● **What you are asked to do**: Go through the material below, count the lines with the word "high", and reply with the count alone.
++++
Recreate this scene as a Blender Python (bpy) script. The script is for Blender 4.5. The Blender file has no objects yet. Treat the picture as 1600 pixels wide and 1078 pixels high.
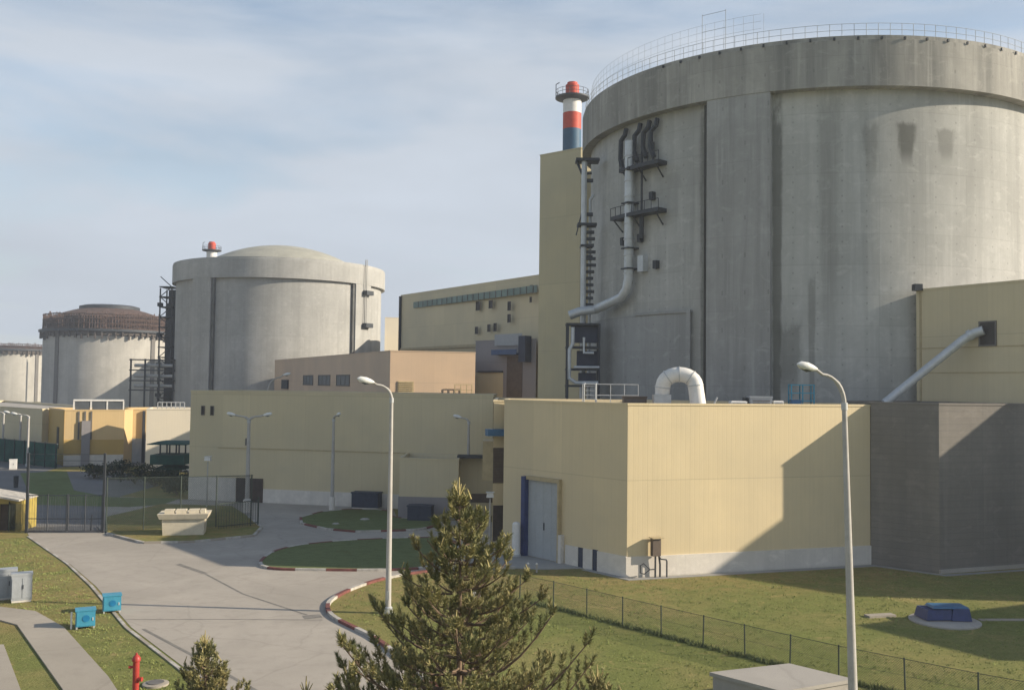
import bpy, math, random
from mathutils import Vector, Matrix, Euler
R_ = math.radians
pi = math.pi
sc = bpy.context.scene
COL = sc.collection

# ------------------------------------------------------------------ camera
cam_d = bpy.data.cameras.new('camera')
cam = bpy.data.objects.new('camera', cam_d)
COL.objects.link(cam)
cam_d.sensor_width = 36.0
cam_d.lens = 33.75
cam_d.clip_start = 0.1
cam_d.clip_end = 6000
cam.matrix_world = (Matrix.Translation((0, 0, 12.0)) @ Matrix.Rotation(R_(90 + 2.33), 4, 'X')
                    @ Matrix.Rotation(0.012, 4, 'Z'))
sc.camera = cam
# ------------------------------------------------------------------ light
SUN_EL = 22.7
SUN_DIR = Vector((0.996 * math.cos(R_(SUN_EL)), -0.086 * math.cos(R_(SUN_EL)), math.sin(R_(SUN_EL)))).normalized()
sun_d = bpy.data.lights.new('sun', 'SUN')
sun_d.energy = 5.0
sun_d.angle = R_(0.6)
sun_d.color = (1.0, 0.88, 0.70)
sun = bpy.data.objects.new('sun', sun_d)
COL.objects.link(sun)
sun.rotation_euler = SUN_DIR.to_track_quat('Z', 'Y').to_euler()
sun.location = (60, -20, 60)

world = bpy.data.worlds.new('World')
sc.world = world
world.use_nodes = True
wn = world.node_tree
for n in list(wn.nodes):
    wn.nodes.remove(n)
w_out = wn.nodes.new('ShaderNodeOutputWorld')
w_bg = wn.nodes.new('ShaderNodeBackground')
w_bg.inputs['Strength'].default_value = 0.10
sky = wn.nodes.new('ShaderNodeTexSky')
sky.sky_type = 'NISHITA'
sky.sun_disc = False
sky.sun_elevation = R_(SUN_EL)
sky.sun_rotation = math.atan2(SUN_DIR.x, SUN_DIR.y)
sky.air_density = 1.1
sky.dust_density = 0.6
sky.ozone_density = 1.2
# thin high cloud: soft streaks mixed over the clear sky
w_tc = wn.nodes.new('ShaderNodeTexCoord')
w_map = wn.nodes.new('ShaderNodeMapping')
w_map.inputs['Scale'].default_value = (1.0, 1.0, 4.2)
w_map.inputs['Rotation'].default_value = (0, R_(-5), 0)
w_n1 = wn.nodes.new('ShaderNodeTexNoise')
w_n1.inputs['Scale'].default_value = 2.1
w_n1.inputs['Detail'].default_value = 7
w_n1.inputs['Roughness'].default_value = 0.52
w_n1.inputs['Distortion'].default_value = 0.25
w_r = wn.nodes.new('ShaderNodeValToRGB')
w_r.color_ramp.elements[0].position = 0.40
w_r.color_ramp.elements[0].color = (0.30, 0.30, 0.30, 1)
w_r.color_ramp.elements[1].position = 0.58
w_r.color_ramp.elements[1].color = (0.97, 0.97, 0.97, 1)
w_mix = wn.nodes.new('ShaderNodeMixRGB')
w_mix.inputs['Color2'].default_value = (3.85, 4.25, 4.8, 1)
wl = wn.links.new
wl(w_tc.outputs['Generated'], w_map.inputs['Vector'])
wl(w_map.outputs['Vector'], w_n1.inputs['Vector'])
wl(w_n1.outputs['Fac'], w_r.inputs['Fac'])
# the veil thickens towards the horizon
w_sep = wn.nodes.new('ShaderNodeSeparateXYZ')
wl(w_tc.outputs['Generated'], w_sep.inputs[0])
w_mr = wn.nodes.new('ShaderNodeMapRange')
w_mr.inputs[1].default_value = 0.0; w_mr.inputs[2].default_value = 0.38
w_mr.inputs[3].default_value = 0.42; w_mr.inputs[4].default_value = 0.0
wl(w_sep.outputs[2], w_mr.inputs[0])
w_add = wn.nodes.new('ShaderNodeMath'); w_add.operation = 'ADD'; w_add.use_clamp = True
wl(w_r.outputs['Color'], w_add.inputs[0]); wl(w_mr.outputs[0], w_add.inputs[1])
w_mz = wn.nodes.new('ShaderNodeMapRange')
w_mz.inputs[1].default_value = 0.42; w_mz.inputs[2].default_value = 0.8
w_mz.inputs[3].default_value = 1.0; w_mz.inputs[4].default_value = 0.12
wl(w_sep.outputs[2], w_mz.inputs[0])
w_mm = wn.nodes.new('ShaderNodeMath'); w_mm.operation = 'MULTIPLY'
wl(w_add.outputs[0], w_mm.inputs[0]); wl(w_mz.outputs[0], w_mm.inputs[1])
wl(w_mm.outputs[0], w_mix.inputs['Fac'])
wl(sky.outputs['Color'], w_mix.inputs['Color1'])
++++
● **Result of the exercise**: 2